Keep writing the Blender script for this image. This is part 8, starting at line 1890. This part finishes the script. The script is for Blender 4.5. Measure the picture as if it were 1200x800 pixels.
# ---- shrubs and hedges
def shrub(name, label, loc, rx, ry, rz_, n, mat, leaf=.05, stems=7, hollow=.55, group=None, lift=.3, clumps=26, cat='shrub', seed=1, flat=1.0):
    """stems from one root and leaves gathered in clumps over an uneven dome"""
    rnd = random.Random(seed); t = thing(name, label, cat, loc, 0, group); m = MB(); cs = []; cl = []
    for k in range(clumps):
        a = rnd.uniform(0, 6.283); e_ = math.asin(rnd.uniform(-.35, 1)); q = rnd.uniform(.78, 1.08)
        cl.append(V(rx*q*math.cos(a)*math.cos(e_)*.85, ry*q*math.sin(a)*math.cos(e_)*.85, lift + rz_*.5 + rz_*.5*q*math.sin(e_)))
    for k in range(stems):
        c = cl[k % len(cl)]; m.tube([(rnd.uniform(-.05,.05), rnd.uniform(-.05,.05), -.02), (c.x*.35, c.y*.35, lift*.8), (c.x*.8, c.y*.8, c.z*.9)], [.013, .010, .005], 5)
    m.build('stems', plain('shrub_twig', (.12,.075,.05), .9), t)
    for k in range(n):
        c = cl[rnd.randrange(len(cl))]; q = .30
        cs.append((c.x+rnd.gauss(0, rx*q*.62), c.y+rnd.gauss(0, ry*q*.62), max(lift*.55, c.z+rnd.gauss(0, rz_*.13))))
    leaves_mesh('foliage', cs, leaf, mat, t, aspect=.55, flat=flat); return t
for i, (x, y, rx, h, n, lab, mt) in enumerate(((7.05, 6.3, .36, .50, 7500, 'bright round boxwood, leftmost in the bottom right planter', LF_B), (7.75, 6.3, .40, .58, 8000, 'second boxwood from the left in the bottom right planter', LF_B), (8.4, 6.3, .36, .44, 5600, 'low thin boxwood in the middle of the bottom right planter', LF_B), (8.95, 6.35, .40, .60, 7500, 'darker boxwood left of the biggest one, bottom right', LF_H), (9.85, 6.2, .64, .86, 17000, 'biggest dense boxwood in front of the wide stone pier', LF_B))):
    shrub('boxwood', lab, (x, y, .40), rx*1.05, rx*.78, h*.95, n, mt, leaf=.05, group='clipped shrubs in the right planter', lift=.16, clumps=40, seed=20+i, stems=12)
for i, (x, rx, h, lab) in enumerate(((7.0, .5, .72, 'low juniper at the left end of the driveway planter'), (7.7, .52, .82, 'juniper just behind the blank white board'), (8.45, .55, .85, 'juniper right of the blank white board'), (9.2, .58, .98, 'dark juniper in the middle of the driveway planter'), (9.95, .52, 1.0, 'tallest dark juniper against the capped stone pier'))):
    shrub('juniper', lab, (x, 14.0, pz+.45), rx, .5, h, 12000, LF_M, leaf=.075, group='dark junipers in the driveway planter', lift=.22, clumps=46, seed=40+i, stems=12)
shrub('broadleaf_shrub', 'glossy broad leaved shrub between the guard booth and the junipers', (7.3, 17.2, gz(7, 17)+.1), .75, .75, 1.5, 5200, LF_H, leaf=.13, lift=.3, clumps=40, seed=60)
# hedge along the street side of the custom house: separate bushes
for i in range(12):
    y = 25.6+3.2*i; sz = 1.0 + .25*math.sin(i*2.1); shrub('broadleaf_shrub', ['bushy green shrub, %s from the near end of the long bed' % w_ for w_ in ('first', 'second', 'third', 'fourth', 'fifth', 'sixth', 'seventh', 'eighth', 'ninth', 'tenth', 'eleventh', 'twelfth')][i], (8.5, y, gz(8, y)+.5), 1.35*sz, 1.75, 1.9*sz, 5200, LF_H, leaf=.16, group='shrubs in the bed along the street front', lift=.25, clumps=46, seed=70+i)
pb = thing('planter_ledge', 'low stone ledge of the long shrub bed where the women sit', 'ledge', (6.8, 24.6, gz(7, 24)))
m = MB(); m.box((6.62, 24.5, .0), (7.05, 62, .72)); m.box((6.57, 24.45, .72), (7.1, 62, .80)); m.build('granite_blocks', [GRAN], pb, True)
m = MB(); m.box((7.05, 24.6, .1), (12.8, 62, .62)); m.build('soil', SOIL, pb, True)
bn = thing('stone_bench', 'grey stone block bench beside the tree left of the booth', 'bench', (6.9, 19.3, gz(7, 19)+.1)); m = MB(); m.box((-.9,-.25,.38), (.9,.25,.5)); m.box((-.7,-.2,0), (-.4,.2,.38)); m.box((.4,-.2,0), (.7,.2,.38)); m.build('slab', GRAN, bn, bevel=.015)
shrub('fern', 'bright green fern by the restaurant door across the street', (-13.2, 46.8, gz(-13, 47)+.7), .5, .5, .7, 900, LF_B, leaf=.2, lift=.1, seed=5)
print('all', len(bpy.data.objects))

== == ==

DIRECTIONS FOR THIS TASK: Give back the whole listing exactly as it reads.

FINAL RESULT:
Keep writing the Blender script for this image. This is part 8, starting at line 1890. This part finishes the script. The script is for Blender 4.5. Measure the picture as if it were 1200x800 pixels.
# ---- shrubs and hedges
def shrub(name, label, loc, rx, ry, rz_, n, mat, leaf=.05, stems=7, hollow=.55, group=None, lift=.3, clumps=26, cat='shrub', seed=1, flat=1.0):
    """stems from one root and leaves gathered in clumps over an uneven dome"""
    rnd = random.Random(seed); t = thing(name, label, cat, loc, 0, group); m = MB(); cs = []; cl = []
    for k in range(clumps):
        a = rnd.uniform(0, 6.283); e_ = math.asin(rnd.uniform(-.35, 1)); q = rnd.uniform(.78, 1.08)
        cl.append(V(rx*q*math.cos(a)*math.cos(e_)*.85, ry*q*math.sin(a)*math.cos(e_)*.85, lift + rz_*.5 + rz_*.5*q*math.sin(e_)))
    for k in range(stems):
        c = cl[k % len(cl)]; m.tube([(rnd.uniform(-.05,.05), rnd.uniform(-.05,.05), -.02), (c.x*.35, c.y*.35, lift*.8), (c.x*.8, c.y*.8, c.z*.9)], [.013, .010, .005], 5)
    m.build('stems', plain('shrub_twig', (.12,.075,.05), .9), t)
    for k in range(n):
        c = cl[rnd.randrange(len(cl))]; q = .30
        cs.append((c.x+rnd.gauss(0, rx*q*.62), c.y+rnd.gauss(0, ry*q*.62), max(lift*.55, c.z+rnd.gauss(0, rz_*.13))))
    leaves_mesh('foliage', cs, leaf, mat, t, aspect=.55, flat=flat); return t
for i, (x, y, rx, h, n, lab, mt) in enumerate(((7.05, 6.3, .36, .50, 7500, 'bright round boxwood, leftmost in the bottom right planter', LF_B), (7.75, 6.3, .40, .58, 8000, 'second boxwood from the left in the bottom right planter', LF_B), (8.4, 6.3, .36, .44, 5600, 'low thin boxwood in the middle of the bottom right planter', LF_B), (8.95, 6.35, .40, .60, 7500, 'darker boxwood left of the biggest one, bottom right', LF_H), (9.85, 6.2, .64, .86, 17000, 'biggest dense boxwood in front of the wide stone pier', LF_B))):
    shrub('boxwood', lab, (x, y, .40), rx*1.05, rx*.78, h*.95, n, mt, leaf=.05, group='clipped shrubs in the right planter', lift=.16, clumps=40, seed=20+i, stems=12)
for i, (x, rx, h, lab) in enumerate(((7.0, .5, .72, 'low juniper at the left end of the driveway planter'), (7.7, .52, .82, 'juniper just behind the blank white board'), (8.45, .55, .85, 'juniper right of the blank white board'), (9.2, .58, .98, 'dark juniper in the middle of the driveway planter'), (9.95, .52, 1.0, 'tallest dark juniper against the capped stone pier'))):
    shrub('juniper', lab, (x, 14.0, pz+.45), rx, .5, h, 12000, LF_M, leaf=.075, group='dark junipers in the driveway planter', lift=.22, clumps=46, seed=40+i, stems=12)
shrub('broadleaf_shrub', 'glossy broad leaved shrub between the guard booth and the junipers', (7.3, 17.2, gz(7, 17)+.1), .75, .75, 1.5, 5200, LF_H, leaf=.13, lift=.3, clumps=40, seed=60)
# hedge along the street side of the custom house: separate bushes
for i in range(12):
    y = 25.6+3.2*i; sz = 1.0 + .25*math.sin(i*2.1); shrub('broadleaf_shrub', ['bushy green shrub, %s from the near end of the long bed' % w_ for w_ in ('first', 'second', 'third', 'fourth', 'fifth', 'sixth', 'seventh', 'eighth', 'ninth', 'tenth', 'eleventh', 'twelfth')][i], (8.5, y, gz(8, y)+.5), 1.35*sz, 1.75, 1.9*sz, 5200, LF_H, leaf=.16, group='shrubs in the bed along the street front', lift=.25, clumps=46, seed=70+i)
pb = thing('planter_ledge', 'low stone ledge of the long shrub bed where the women sit', 'ledge', (6.8, 24.6, gz(7, 24)))
m = MB(); m.box((6.62, 24.5, .0), (7.05, 62, .72)); m.box((6.57, 24.45, .72), (7.1, 62, .80)); m.build('granite_blocks', [GRAN], pb, True)
m = MB(); m.box((7.05, 24.6, .1), (12.8, 62, .62)); m.build('soil', SOIL, pb, True)
bn = thing('stone_bench', 'grey stone block bench beside the tree left of the booth', 'bench', (6.9, 19.3, gz(7, 19)+.1)); m = MB(); m.box((-.9,-.25,.38), (.9,.25,.5)); m.box((-.7,-.2,0), (-.4,.2,.38)); m.box((.4,-.2,0), (.7,.2,.38)); m.build('slab', GRAN, bn, bevel=.015)
shrub('fern', 'bright green fern by the restaurant door across the street', (-13.2, 46.8, gz(-13, 47)+.7), .5, .5, .7, 900, LF_B, leaf=.2, lift=.1, seed=5)
print('all', len(bpy.data.objects))